WASHINGTON — Blue Origin expects to attempt its second New Glenn launch in late spring after correcting problems that prevented the booster from landing on the first launch last month.
Speaking at the 27th Annual Commercial Space Conference here Feb. 12, Dave Limp, chief executive of Blue Origin, suggested a propulsion issue of some kind caused the loss of the New Glenn booster during its landing attempt on the Jan. 16 NG-1 launch.
“We had most of the right conditions in the engine but we weren’t able to get everything right to the engine from the tanks,” he said. “We think we understand what the issues are.”
Telemetry was lost from the booster, according to data displayed on the company’s webcast of the launch, at about T+7:55 mark, during a reentry burn by three of the seven BE-4 engines in the booster. The company did not disclose what happened to the booster at that point and Limp declined to go into additional details. He noted, though, that demonstrating the in-flight relight of the BE-4 engines was one thing Blue Origin could not demonstrate before the launch.
“It was a combination of a couple things,” he said. “This was our first attempt at it. I don’t want to go into too much detail because we’re still going through the anomaly investigation. I feel like the team has a really good handle to it and modifications are not complicated.”
A second booster is in production. “I don’t think it’s going to delay our path to flight,” he said of the investigation. “I think we can still fly late spring.”
Blue Origin has not announced the payload for the second New Glenn launch, and Limp said the company has a “couple of different options” for it. “We sort of treat the first three flights as development flights. If we can get commercial payloads on them, we will do so,” he said. “If it came to it and we just had to fly a mass simulator, we’ll fly a mass simulator.”
Blue Moon and… Blue Mars?
Limp did not discuss plans beyond the second launch for New Glenn, but suggested one upcoming launch will be of the Mark 1 version of its Blue Moon lunar lander, a robotic lander that serves as a technology demonstrator for its larger, crewed Blue Moon Mark 2 lander it is developing for NASA’s Human Landing System program.
“I’m still very confident that we can get on the moon this year,” he said. That lander, capable of carrying three metric tons of cargo, would be the largest spacecraft yet to land on the moon, he added.
He argued that it was still important for the United States to pursue lunar exploration even with the new Trump administration’s interest in Mars. “I think the last thing that we want is another Sputnik moment where another nation-state put boots on the moon before we do,” he said.
However, Limp argued that the architecture Blue Moon and other companies, like SpaceX, have developed for lunar exploration can also be applied to Mars. “It turns out that those systems, and the conops [concept of operations] for those systems, are very reusable for a Mars mission.”
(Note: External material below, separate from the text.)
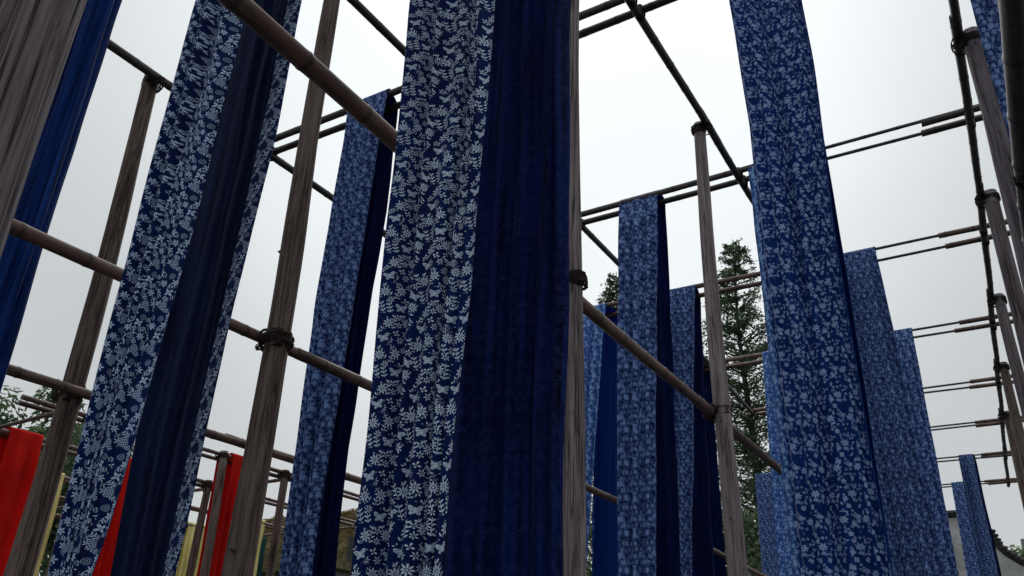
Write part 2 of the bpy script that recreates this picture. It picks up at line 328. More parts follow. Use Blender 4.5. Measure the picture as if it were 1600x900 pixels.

Blue Origin was among the companies selected by NASA last year to perform concept studies for new approaches to Mars Sample Return (MSR), leveraging its work on Blue Moon. NASA announced Jan. 7 that it would select unspecified “commercial landers” as one of two options for further study in a revised MSR architecture.
Limp cited work on engines, in-space refueling and development of a tug that would take Blue Moon to lunar orbit as capabilities that could be applied to a Mars mission, likening them to LEGO bricks that can be reassembled.
“You can rearchitect them, put them together, and it turns out that a manned mission to Mars or a cargo mission to Mars reuses the vast majority of these,” he said. “Modifying these systems is not as much a heavy lift as some people think.”
Limp acknowledged that a Mars version of the architecture, particularly one for crewed missions, would require new technologies like life support systems that “are probably more difficult problems to solve.”